Build a support network. Instead of allowing the victimizer to make you retreat, work on building your relationships with your coworkers and superiors so that you have support and the person doesn’t turn them against you as well (although he will try and may be successful).

Document everything. Keep a journal (on your personal computer or in writing, but never leave it in the office) of what happened (and who witnessed it) so that if you need to escalate this problem you have the information you need to make your case. Keep emails and notes. I learned to document and to save most of the harassing mails he sent to me to my husband for safe keep, and there were lots of nasty mails that were sent to me.

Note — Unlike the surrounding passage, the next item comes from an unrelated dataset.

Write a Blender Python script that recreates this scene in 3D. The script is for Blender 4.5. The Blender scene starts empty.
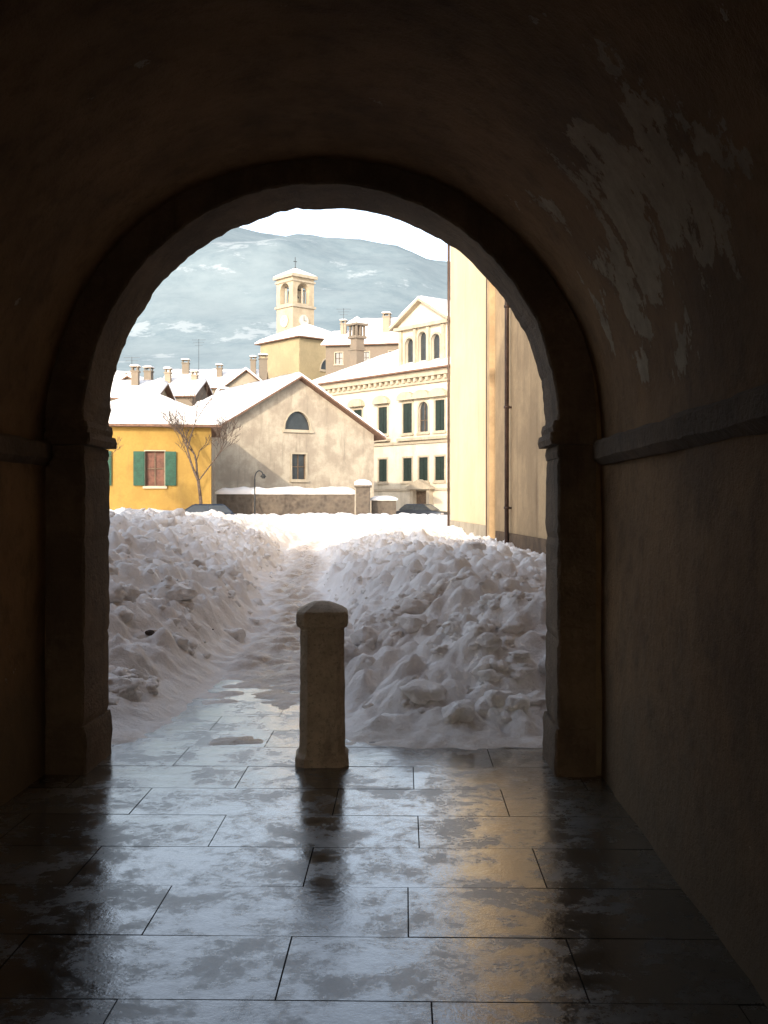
import bpy, bmesh, math, random
from mathutils import Vector, noise, Matrix
random.seed(7)
scene = bpy.context.scene
scene.view_settings.view_transform = 'Standard'
scene.view_settings.look = 'None'
scene.view_settings.exposure = 0
R = math.radians

# ------------------------------------------------------------ materials
def newmat(name):
    m = bpy.data.materials.new(name); m.use_nodes = True
    nt = m.node_tree
    b = nt.nodes["Principled BSDF"]
    return m, nt, b

def N(nt, typ, **kw):
    n = nt.nodes.new(typ)
    for k, v in kw.items():
        setattr(n, k, v)
    return n

def mixc(nt, fac, a, b, blend='MIX'):
    n = nt.nodes.new('ShaderNodeMix'); n.data_type = 'RGBA'; n.blend_type = blend
    for idx, v in ((0, fac), (6, a), (7, b)):
        if hasattr(v, 'links'):
            nt.links.new(v, n.inputs[idx])
        elif idx == 0:
            n.inputs[0].default_value = v
        else:
            n.inputs[idx].default_value = (*v, 1)
    return n.outputs[2]

def noise_tex(nt, scale, detail=5, rough=0.6, vec=None, dist=0.0):
    n = nt.nodes.new('ShaderNodeTexNoise')
    n.inputs['Scale'].default_value = scale
    n.inputs['Detail'].default_value = detail
    n.inputs['Roughness'].default_value = rough
    n.inputs['Distortion'].default_value = dist
    if vec is not None: nt.links.new(vec, n.inputs['Vector'])
    return n.outputs['Fac']

def ramp(nt, fac, lo, hi, a=0.0, b=1.0):
    n = nt.nodes.new('ShaderNodeMapRange')
    n.interpolation_type = 'SMOOTHSTEP'
    n.inputs['From Min'].default_value = lo; n.inputs['From Max'].default_value = hi
    n.inputs['To Min'].default_value = a; n.inputs['To Max'].default_value = b
    nt.links.new(fac, n.inputs['Value'])
    return n.outputs['Result']

def math_n(nt, op, a, b=0.0):
    n = nt.nodes.new('ShaderNodeMath'); n.operation = op
    for i, v in enumerate((a, b)):
        if hasattr(v, 'links'): nt.links.new(v, n.inputs[i])
        else: n.inputs[i].default_value = v
    return n.outputs[0]

def bump(nt, b, h, strength=0.3, dist=0.02):
    n = nt.nodes.new('ShaderNodeBump')
    n.inputs['Strength'].default_value = strength
    n.inputs['Distance'].default_value = dist
    nt.links.new(h, n.inputs['Height'])
    nt.links.new(n.outputs['Normal'], b.inputs['Normal'])
    return n

def objvec(nt, sc=(1, 1, 1)):
    t = nt.nodes.new('ShaderNodeTexCoord')
    m = nt.nodes.new('ShaderNodeMapping'); m.inputs['Scale'].default_value = sc
    nt.links.new(t.outputs['Object'], m.inputs['Vector'])
    return m.outputs['Vector']

def plaster(name, c1, c2, scale=1.0, rough=0.9, stain=(0.2, 0.15, 0.1), stain_amt=0.5, bs=0.3, bd=0.02, streak=True):
    m, nt, b = newmat(name)
    v = objvec(nt)
    n1 = noise_tex(nt, 0.6*scale, 6, 0.7, v)
    col = mixc(nt, ramp(nt, n1, 0.38, 0.62), c1, c2)
    if streak:
        vs = objvec(nt, (1.3, 1.3, 0.18))
        n2 = noise_tex(nt, 1.3*scale, 5, 0.7, vs)
        col = mixc(nt, ramp(nt, n2, 0.5, 0.78, 0, stain_amt), col, stain)
    n3 = noise_tex(nt, 9*scale, 4, 0.7, v)
    col = mixc(nt, ramp(nt, n3, 0.35, 0.75, 0, 0.3), col, tuple(x*0.6 for x in c1))
    nt.links.new(col, b.inputs['Base Color'])
    b.inputs['Roughness'].default_value = rough
    b.inputs['Specular IOR Level'].default_value = 0.25
    bump(nt, b, n3, bs, bd)
    return m

def simple(name, c, rough=0.7, metal=0.0, var=0.25, scale=6, spec=0.4):
    m, nt, b = newmat(name)
    v = objvec(nt)
    n1 = noise_tex(nt, scale, 4, 0.6, v)
    col = mixc(nt, ramp(nt, n1, 0.3, 0.7), tuple(x*(1-var) for x in c), tuple(min(1, x*(1+var)) for x in c))
    nt.links.new(col, b.inputs['Base Color'])
    b.inputs['Roughness'].default_value = rough
    b.inputs['Metallic'].default_value = metal
    b.inputs['Specular IOR Level'].default_value = spec
    return m

def mat_snow(name, dirt=False):
    m, nt, b = newmat(name)
    v = objvec(nt)
    white = (0.94, 0.90, 0.865)
    n1 = noise_tex(nt, 1.2, 4, 0.6, v)
    col = mixc(nt, ramp(nt, n1, 0.3, 0.7), white, (0.92, 0.86, 0.82))
    if dirt:
        a = N(nt, 'ShaderNodeAttribute', attribute_name='dirt')
        n2 = noise_tex(nt, 5.0, 6, 0.75, v)
        f = math_n(nt, 'ADD', a.outputs['Fac'], math_n(nt, 'MULTIPLY', math_n(nt, 'SUBTRACT', n2, 0.5), 1.3))
        col = mixc(nt, ramp(nt, f, 0.32, 1.25, 0, 0.85), col, (0.42, 0.29, 0.18))
        rr = ramp(nt, f, 0.6, 1.2, 0.55, 0.22)
        nt.links.new(rr, b.inputs['Roughness'])
    else:
        b.inputs['Roughness'].default_value = 0.55
    nt.links.new(col, b.inputs['Base Color'])
    b.inputs['Specular IOR Level'].default_value = 0.35
    h = noise_tex(nt, 14, 6, 0.72, v)
    bump(nt, b, h, 0.8, 0.05)
    return m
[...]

Seek help. If you think you’re being victimized, it’s time to start talking to others who can help you manage this situation. Try a mentor, advocate, seasoned/experienced friend, even a legal advocate who specializes in bullying and inappropriate or discriminatory behavior in the workplace. Tread lightly when approaching your human resources department. They work for the company, not you, so you have to be careful about what you share depending on how well liked and supported your victimizer is within the organization.

Get counseling. It will help you deal with the stress, especially if the situation is already affecting your physical and mental health. You have to take care of yourself.

Stay healthy. Maintain a healthy and balanced lifestyle outside of work to help you cope with the madness at work. Work out, get a good night’s sleep and eat a healthy diet. I was always stressed and bad tempered, it was only after I left the job that I realized that all of my bad moods and bad temper was caused by the stress I was going through because of the situation. My temperament made a 180 degrees change in the opposite direction and the first people to bring this change to my attention was my family.

Educate yourself. Learn everything you can about harassment, your company’s policies on inappropriate behavior and occupational law regarding this kind of experience. The more you know, the better your chances of successfully dealing with this situation.

Don’t expect to change the person victimizing you. Real behavior change is difficult and it takes time. You have no control over his willingness to accept that they he or she has a problem and to work on it. You can do your best to manage the situation, but it’s really the company’s responsibility to be observant and responsive to the needs of their workers and the general work environment. In the worst-case scenario you may need to leave your job or be prepared for a long hard fight with your victimizer. I chose to leave.

In conclusion, according to James Shaheen, “the workplace should be somewhere you can rely on being treated fairly and with respect – not somewhere you dread going every day because you feel bullied or victimized”.